Intende franchi tiratori?
«No, proprio correnti organizzate all'interno della Dc e del Psi. Craxi tenne il punto. Ricordo quando durante una cena di noi socialisti campani arrivò Paolo Cirino Pomicino a comunicare a Carmelo Conte che Forlani si era ritirato e che era in previsione un tentativo di Giulio Andreotti. Il giorno dopo ci fu l'attentato a Capaci e il clima cambiò completamente. Il Pds, che era stato ostile a Oscar Luigi Scalfaro perché ritenuto un cattolico integralista, mutò parere, come spesso faceva, per realpolitik, opportunismo o cinismo. Così Scalfaro fu eletto al Colle e si liberò il posto di presidente della Camera per Napolitano».

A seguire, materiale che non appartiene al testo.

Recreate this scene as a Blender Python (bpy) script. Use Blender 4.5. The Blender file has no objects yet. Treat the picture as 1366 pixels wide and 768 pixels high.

Frangenti complicati ci sono sempre stati attorno alla scelta per il Quirinale. Vede un ripetersi di un momento del genere? Come Napolitano nel 2013 potrebbe ritornare sui suoi passi anche Sergio Mattarella?
«Oggi le condizioni sono diverse. Mattarella ha detto in maniera chiara ciò che ritiene giusto fare, anche se così come capitò con Napolitano in politica tutto è possibile. Lui è stato un ottimo presidente, nel 2015 prevalse su Giuliano Amato, ma dopo ha saputo conquistare consensi unanimi. Comunque, non abbiamo il quadro di allora. Ora nomi di candidati attendibili per il Quirinale ci sono».

Quali?
«Silvio Berlusconi e Mario Draghi. Da entrambi non c'è ancora stato un pronunciamento formale, ma credo non si possa ignorare che ben 7 sondaggi delle maggiori agenzie di rilevazione confermano che al primo posto c'è Draghi, al secondo Berlusconi e poi nessun altro. Mario Draghi è chiamato a guidare il governo per condurre l'Italia fuori dalla crisi, non lo tirerei per la giacca e però non sarebbe uno scandalo immaginarlo al Quirinale. In ogni caso, il centrodestra è chiamato a essere compatto e non ha senso un centrodestra che non si riconosca pienamente in Berlusconi. Si vedrà».